Monday 2 March 2015

Trust v Control

Control is by far away the easiest option. Lay down your parameters, set up monitoring systems and then apply punitive measures on selected defaulters. In principle. In practice entirely a different matter. Parameters have to hit a broadband of human activity which, because it is human and we are all unique, has to cover a wide range nuances. Being human each of us will challenge the parameter as to why it does not apply to us because our own circumstance is different. As individuals we need to be differentiated from the crowd. By claiming that difference we assert our distinction from the crowd we are lumped into. Monitoring has to find that fine line between being too overt, thrusting control too upfront, challenging all comers to defy it or so covert as to be missed, encouraging mass defiance. Then punitive measures have to be applied to carefully selected defaulters, too broad a sweep and the administrative systems are overloaded, to few key representative defaulters and too many other defaulters will consider they have immunity. Being inventive and creative humans, long used to labouring under the choke of authority, we too apply our skills to evade, avoid, confuse, misrepresent or dissemble, anything other than just accept to being controlled by that parameter.

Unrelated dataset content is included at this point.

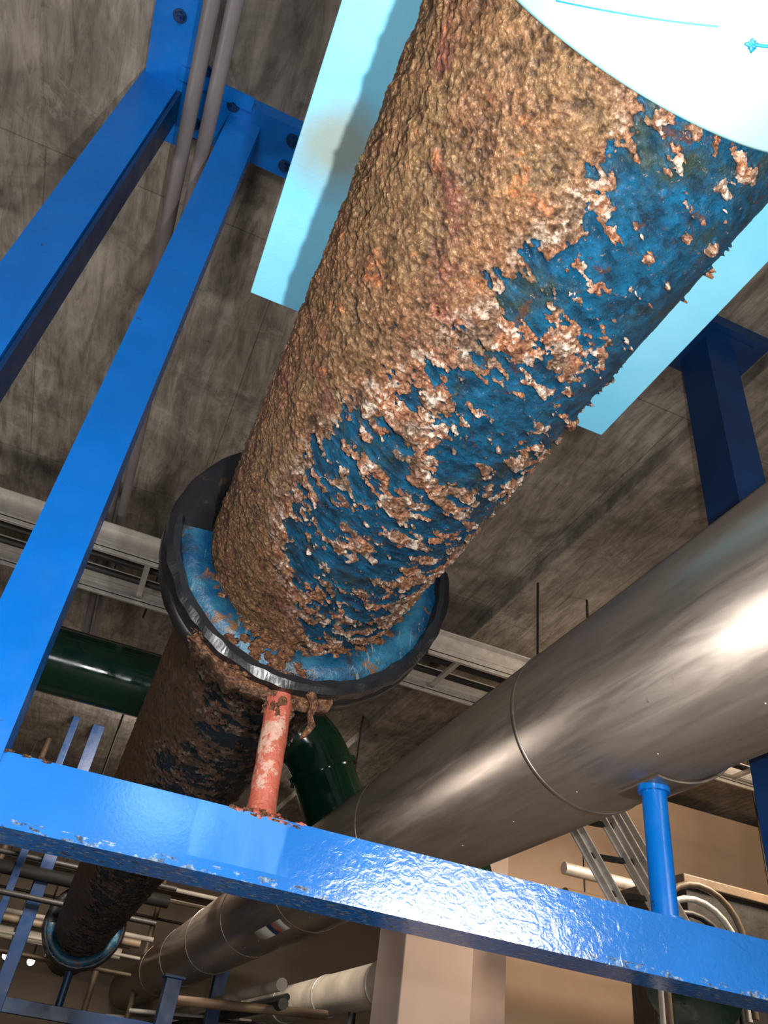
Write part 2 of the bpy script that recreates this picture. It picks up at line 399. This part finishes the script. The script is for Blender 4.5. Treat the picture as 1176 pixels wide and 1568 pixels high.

Trust is entirely another matter. Just a broad parameter is all that is needed then each person interprets it application to them within their own framework of experience. All those nuances reflecting individual difference are no longer needed. Maybe an occasional dialogue, indicating some extreme of interpretation, might have to be initiated to remove common misplace understandings. The beauty of trust is that each person does their own self-monitoring but there is the downside. Being people most will comply scrupulously, some will get away will as little restraint as they dare and a few will flout and exploit any apparent laxity. Any overt monitoring will quickly be seen as confounding the trust. If you are going to be checking up then there is no point in my restraint. Come on, lets see how far we can push this. Equally if abuse is too wide spread then dissatisfaction rapidly sets in. "Look they are all getting away with it why should I bother" become the norm of the day. So there has to be covert monitoring to pick out those most public and extreme abuses. Engage in dialogue and it can become almost self-policing. Complaints will readily identify where and almost inevitably the who of the more troubling abuses. Then it is either a matter of corrective dialogue or punitive measures to make a public example of non-compliers. Rather than over-loading the administration with large numbers of defaulters to be processed, all that is needed is a showtrial which has wide spread circulation picking out a blatant defaulter receiving just and equitable punishment.

In the end we do have choices, we do all decide which type of society we want to live in. Either by silent submission or by the clarity of our voiced wishes. What is your choice? Monitors at each and every street corner with ever more draconian rules or a relaxed society able to live with itself and adapt to change?